Substitute $39.95\text{ g/mol}$ for $M_{\text{Ar}}$, $7.73\text{ min}$ for time for ${\text{C}}_{2n}{\text{H}}_{3n}{\text{Cl}}_n$ to effuse, and $6.18\text{ min}$ for time for $\text{Ar}$ to effuse in equation (2).

  $\begin{array}{c}{M}_{{\text{C}}_{2n}{\text{H}}_{3n}{\text{Cl}}_n}=\left(39.95\text{ g/mol}\right){\left(\frac{7.73\text{ min}}{6.18\text{ min}}\right)}^2\\ =62.50\text{ g/mol}\end{array}$

Thus molar mass of ${\text{C}}_{2n}{\text{H}}_{3n}{\text{Cl}}_n$ is $62.50\text{ g/mol}$.

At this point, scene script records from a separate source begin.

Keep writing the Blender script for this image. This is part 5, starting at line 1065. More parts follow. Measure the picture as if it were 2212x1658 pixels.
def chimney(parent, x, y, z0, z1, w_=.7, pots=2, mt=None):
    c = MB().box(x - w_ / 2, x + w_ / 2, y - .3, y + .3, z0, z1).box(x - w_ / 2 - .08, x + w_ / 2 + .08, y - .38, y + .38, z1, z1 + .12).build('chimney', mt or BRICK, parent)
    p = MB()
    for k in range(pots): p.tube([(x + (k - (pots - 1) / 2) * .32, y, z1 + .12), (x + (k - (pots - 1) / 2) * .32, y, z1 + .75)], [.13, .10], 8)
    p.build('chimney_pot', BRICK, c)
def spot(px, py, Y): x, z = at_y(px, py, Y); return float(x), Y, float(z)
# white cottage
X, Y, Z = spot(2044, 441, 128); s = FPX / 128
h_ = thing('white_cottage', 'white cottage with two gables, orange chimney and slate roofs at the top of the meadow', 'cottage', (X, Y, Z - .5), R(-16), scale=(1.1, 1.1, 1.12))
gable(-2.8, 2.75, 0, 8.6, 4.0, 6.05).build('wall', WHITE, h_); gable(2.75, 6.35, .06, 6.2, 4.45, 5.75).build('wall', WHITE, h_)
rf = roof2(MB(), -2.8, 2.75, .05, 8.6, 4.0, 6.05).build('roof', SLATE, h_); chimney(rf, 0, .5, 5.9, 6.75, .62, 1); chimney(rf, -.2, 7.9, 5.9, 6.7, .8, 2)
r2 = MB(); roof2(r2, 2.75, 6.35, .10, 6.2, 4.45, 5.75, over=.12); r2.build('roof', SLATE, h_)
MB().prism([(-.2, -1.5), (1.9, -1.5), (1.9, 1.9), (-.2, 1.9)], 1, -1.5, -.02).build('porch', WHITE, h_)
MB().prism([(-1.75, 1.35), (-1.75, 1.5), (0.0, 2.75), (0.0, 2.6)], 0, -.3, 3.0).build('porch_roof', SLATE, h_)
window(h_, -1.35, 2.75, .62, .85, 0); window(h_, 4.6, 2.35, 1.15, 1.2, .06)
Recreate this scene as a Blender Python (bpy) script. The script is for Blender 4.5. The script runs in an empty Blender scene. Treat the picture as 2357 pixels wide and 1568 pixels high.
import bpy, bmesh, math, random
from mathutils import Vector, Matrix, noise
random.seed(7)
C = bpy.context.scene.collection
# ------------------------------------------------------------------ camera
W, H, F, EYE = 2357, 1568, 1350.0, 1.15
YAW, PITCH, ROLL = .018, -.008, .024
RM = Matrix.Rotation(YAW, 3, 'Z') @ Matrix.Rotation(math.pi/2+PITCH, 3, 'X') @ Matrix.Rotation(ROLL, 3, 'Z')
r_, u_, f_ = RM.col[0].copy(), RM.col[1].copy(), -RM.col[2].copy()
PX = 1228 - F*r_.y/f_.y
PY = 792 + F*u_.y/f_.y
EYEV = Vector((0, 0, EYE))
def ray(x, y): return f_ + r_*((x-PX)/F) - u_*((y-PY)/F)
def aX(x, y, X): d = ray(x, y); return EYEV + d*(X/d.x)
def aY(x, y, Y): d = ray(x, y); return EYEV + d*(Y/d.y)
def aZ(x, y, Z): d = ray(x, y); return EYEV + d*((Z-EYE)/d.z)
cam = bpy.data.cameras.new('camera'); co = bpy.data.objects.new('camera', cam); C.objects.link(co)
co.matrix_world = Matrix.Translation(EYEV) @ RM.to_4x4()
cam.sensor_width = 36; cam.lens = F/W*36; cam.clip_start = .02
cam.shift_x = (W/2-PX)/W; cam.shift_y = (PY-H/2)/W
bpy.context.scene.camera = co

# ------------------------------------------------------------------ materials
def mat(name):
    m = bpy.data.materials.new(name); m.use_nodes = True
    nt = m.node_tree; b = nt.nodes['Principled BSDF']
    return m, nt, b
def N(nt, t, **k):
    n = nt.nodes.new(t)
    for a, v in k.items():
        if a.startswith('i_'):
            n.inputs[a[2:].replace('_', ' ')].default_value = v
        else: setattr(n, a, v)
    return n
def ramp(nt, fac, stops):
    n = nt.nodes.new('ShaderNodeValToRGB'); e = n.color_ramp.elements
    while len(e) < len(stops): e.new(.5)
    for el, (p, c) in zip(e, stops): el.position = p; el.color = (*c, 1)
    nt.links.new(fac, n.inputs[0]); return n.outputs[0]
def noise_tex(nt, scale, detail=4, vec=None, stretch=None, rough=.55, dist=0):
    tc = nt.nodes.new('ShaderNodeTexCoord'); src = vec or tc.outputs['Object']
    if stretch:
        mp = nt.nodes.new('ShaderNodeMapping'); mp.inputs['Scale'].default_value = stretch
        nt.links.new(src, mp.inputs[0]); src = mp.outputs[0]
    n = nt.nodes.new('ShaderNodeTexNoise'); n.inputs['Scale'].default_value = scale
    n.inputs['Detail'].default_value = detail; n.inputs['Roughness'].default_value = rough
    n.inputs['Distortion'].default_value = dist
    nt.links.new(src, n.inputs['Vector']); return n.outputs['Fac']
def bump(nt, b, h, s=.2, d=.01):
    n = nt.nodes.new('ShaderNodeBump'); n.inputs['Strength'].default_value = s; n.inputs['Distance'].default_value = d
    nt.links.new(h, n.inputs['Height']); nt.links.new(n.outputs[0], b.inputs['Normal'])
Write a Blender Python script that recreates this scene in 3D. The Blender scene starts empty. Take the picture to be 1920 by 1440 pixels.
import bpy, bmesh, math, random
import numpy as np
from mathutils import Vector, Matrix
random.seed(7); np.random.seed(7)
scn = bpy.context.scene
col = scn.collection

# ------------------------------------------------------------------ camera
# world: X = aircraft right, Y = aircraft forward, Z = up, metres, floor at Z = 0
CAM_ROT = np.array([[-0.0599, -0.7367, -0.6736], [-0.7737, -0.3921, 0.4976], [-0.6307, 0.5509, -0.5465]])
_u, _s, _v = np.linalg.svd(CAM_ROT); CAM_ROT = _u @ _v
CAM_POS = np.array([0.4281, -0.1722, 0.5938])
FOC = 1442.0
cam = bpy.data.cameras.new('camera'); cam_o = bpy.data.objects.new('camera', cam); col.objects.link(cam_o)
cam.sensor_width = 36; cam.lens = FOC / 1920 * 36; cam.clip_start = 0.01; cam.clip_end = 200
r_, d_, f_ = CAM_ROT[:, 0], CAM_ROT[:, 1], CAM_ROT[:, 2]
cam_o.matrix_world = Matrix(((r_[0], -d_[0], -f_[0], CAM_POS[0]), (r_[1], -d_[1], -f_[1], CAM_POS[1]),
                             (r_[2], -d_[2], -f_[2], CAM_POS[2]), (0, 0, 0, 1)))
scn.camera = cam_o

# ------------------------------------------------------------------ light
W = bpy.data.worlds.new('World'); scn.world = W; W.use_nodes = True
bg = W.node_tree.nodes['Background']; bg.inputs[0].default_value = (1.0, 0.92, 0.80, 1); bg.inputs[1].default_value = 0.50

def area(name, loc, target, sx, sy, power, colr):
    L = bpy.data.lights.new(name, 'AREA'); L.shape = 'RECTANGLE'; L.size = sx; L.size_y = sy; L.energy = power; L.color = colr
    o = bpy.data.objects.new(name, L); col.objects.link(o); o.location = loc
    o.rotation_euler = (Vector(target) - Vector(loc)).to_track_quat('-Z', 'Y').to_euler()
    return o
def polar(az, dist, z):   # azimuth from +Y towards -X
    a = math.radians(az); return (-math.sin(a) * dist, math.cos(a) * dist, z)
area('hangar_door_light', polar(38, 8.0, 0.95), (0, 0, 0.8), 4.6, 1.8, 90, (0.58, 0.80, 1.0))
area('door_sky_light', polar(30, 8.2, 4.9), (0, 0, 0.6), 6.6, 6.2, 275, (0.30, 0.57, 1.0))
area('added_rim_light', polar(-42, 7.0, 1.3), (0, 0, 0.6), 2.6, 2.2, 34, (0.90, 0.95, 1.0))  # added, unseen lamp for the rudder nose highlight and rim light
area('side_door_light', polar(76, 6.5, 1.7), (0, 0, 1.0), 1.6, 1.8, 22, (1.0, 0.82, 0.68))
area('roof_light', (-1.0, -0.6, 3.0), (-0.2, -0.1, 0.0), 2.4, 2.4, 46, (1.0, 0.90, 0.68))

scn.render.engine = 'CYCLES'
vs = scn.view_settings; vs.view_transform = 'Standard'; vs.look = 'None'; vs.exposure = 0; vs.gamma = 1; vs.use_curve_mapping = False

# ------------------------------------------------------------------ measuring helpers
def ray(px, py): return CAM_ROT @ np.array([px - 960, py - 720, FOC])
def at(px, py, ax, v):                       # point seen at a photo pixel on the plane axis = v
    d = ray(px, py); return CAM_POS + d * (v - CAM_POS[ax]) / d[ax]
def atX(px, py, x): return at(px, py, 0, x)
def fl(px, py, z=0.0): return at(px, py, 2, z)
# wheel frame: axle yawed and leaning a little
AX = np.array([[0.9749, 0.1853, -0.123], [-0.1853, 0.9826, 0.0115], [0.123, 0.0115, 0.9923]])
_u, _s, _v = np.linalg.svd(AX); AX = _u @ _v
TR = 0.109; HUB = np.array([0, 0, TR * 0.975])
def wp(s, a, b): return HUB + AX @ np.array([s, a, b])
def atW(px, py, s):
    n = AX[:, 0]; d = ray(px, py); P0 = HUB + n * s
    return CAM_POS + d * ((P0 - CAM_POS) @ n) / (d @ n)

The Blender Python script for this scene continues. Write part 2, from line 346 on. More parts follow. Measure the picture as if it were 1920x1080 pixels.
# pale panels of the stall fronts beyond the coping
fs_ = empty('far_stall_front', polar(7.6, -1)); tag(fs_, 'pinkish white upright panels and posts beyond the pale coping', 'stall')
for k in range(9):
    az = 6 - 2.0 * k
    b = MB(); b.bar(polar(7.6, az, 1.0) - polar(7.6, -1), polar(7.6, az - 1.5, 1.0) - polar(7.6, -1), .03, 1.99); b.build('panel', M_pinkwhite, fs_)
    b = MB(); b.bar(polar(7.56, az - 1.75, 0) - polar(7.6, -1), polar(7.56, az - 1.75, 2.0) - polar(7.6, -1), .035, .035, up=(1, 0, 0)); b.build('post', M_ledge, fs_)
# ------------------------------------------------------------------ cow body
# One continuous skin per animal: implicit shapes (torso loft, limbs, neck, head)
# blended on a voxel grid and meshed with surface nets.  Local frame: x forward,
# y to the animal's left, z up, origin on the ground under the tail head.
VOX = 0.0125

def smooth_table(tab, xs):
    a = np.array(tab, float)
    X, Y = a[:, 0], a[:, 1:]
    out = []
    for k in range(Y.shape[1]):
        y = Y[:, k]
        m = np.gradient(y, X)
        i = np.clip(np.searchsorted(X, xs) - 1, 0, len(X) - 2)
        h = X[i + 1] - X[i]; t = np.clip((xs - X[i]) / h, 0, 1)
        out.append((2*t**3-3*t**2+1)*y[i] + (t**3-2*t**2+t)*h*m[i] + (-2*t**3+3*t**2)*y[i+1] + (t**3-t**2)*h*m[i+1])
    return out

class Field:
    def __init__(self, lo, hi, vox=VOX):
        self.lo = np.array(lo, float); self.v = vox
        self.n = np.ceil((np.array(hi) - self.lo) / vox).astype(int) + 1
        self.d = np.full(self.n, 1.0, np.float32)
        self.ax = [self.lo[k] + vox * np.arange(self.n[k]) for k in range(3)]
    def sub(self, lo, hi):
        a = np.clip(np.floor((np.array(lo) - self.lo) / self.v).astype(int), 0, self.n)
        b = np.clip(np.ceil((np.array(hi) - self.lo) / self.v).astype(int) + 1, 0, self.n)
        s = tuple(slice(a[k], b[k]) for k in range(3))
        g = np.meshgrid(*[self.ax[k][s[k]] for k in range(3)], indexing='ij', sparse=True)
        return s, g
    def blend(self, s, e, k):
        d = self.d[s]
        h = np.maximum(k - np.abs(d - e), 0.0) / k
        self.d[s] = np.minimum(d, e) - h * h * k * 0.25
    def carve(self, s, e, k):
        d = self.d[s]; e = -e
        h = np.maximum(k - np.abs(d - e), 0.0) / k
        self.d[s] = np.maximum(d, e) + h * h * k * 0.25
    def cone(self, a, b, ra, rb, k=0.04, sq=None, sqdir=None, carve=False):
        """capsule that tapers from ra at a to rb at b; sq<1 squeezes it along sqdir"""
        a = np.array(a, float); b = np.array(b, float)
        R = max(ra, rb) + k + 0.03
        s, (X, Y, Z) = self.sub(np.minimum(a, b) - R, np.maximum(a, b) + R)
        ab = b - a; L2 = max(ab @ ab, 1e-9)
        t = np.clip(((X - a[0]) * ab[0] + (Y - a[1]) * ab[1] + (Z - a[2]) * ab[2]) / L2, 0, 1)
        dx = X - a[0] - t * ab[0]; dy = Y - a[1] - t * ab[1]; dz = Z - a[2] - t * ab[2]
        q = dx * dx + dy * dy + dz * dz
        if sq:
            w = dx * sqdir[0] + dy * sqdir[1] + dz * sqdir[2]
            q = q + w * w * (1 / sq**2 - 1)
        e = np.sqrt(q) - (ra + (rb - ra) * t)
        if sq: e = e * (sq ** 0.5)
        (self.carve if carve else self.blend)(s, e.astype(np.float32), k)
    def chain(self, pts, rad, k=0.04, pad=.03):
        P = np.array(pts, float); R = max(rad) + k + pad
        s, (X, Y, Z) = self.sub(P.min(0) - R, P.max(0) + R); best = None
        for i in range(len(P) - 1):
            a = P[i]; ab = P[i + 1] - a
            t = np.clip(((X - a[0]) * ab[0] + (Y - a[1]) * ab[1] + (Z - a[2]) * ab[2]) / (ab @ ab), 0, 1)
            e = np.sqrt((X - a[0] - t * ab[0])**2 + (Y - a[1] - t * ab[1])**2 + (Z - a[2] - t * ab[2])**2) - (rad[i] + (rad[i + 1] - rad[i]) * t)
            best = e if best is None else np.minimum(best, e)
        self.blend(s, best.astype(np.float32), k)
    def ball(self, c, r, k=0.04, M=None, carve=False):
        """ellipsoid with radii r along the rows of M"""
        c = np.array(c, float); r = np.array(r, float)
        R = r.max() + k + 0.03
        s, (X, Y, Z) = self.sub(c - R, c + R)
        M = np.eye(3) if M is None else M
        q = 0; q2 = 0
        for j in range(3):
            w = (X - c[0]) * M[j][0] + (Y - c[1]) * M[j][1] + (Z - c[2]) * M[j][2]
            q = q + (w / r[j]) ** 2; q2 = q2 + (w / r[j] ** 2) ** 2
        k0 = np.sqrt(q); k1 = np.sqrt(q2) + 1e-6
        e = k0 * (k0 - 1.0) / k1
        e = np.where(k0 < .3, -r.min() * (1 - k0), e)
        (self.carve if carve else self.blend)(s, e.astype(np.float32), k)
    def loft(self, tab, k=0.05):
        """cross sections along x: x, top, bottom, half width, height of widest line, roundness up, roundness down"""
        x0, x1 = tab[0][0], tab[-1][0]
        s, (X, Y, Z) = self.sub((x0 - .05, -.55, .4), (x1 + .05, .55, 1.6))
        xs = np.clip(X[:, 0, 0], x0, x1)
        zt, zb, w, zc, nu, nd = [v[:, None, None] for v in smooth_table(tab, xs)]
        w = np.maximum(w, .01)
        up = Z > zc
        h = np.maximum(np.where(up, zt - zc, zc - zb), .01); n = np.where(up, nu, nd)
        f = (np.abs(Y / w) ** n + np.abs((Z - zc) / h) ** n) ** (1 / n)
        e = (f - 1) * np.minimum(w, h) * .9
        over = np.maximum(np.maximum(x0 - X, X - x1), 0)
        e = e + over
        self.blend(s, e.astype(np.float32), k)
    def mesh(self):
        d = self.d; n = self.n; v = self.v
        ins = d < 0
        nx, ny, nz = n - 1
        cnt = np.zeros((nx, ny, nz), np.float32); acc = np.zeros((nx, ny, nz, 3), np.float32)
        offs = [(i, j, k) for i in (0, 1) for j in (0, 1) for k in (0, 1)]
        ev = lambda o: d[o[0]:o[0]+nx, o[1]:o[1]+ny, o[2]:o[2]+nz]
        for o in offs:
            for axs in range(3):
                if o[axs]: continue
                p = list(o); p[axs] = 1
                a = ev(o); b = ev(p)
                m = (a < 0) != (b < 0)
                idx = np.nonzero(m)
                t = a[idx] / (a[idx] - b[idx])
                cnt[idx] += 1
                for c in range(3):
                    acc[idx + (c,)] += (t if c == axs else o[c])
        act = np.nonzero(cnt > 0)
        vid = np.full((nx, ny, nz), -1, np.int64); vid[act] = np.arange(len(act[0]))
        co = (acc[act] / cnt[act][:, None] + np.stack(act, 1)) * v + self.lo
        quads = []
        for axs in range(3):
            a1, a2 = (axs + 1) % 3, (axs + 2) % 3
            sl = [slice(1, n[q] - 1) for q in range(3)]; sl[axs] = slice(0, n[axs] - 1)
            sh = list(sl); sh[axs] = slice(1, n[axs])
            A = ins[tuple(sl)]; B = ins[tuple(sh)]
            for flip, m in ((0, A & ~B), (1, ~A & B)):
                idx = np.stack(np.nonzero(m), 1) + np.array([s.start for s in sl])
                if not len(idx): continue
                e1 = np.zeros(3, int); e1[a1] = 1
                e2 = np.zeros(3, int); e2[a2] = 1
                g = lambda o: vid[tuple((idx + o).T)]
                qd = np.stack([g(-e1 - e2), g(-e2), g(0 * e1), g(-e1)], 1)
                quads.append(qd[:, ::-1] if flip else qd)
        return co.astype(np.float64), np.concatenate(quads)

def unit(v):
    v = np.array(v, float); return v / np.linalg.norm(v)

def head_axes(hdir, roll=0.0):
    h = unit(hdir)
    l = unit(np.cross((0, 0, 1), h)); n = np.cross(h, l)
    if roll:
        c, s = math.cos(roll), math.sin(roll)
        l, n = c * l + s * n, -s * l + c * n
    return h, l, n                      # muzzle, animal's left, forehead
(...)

The empirical formula mass can be calculated as follows:

  $\text{Mass}\left({\text{C}}_2{\text{H}}_3\text{Cl}\right)=\left[\begin{array}{l}2\left(\text{atomic mass of C}\right)+3\left(\text{atomic mass of H}\right)+\\ 1\left(\text{atomic mass of Cl}\right)\end{array}\right]$        (3)

Substitute $12.011\text{ g}$ for atomic mass of $\text{C}$, $1.00794\text{ g}$ for atomic mass of $\text{H}$, and $35.45\text{ g}$ for atomic mass of $\text{H}$ in equation (3).

  $\begin{array}{c}\text{Mass}\left({\text{C}}_2{\text{H}}_3\right)=\left[2\left(12.011\text{ g}\right)+3\left(1.00794\text{ g}\right)+1\left(35.45\text{ g}\right)\right]\\ =62.50\text{ g}\end{array}$

The value of $n$ can be calculated through division of molecular mass by empirical formula mass as follows:

  $n=\frac{\text{molecular mass}}{\text{empirical formula mass}}$        (4)

Substitute $62.50\text{ g}$ for molecule mass and $62.50\text{ g}$ for empirical formula mass in equation (4).

  $\begin{array}{c}n=\frac{62.50\text{ g}}{62.50\text{ g}}\\ \approx 1\end{array}$

Hence, molecular formula for compound is ${\text{C}}_2{\text{H}}_3\text{Cl}$.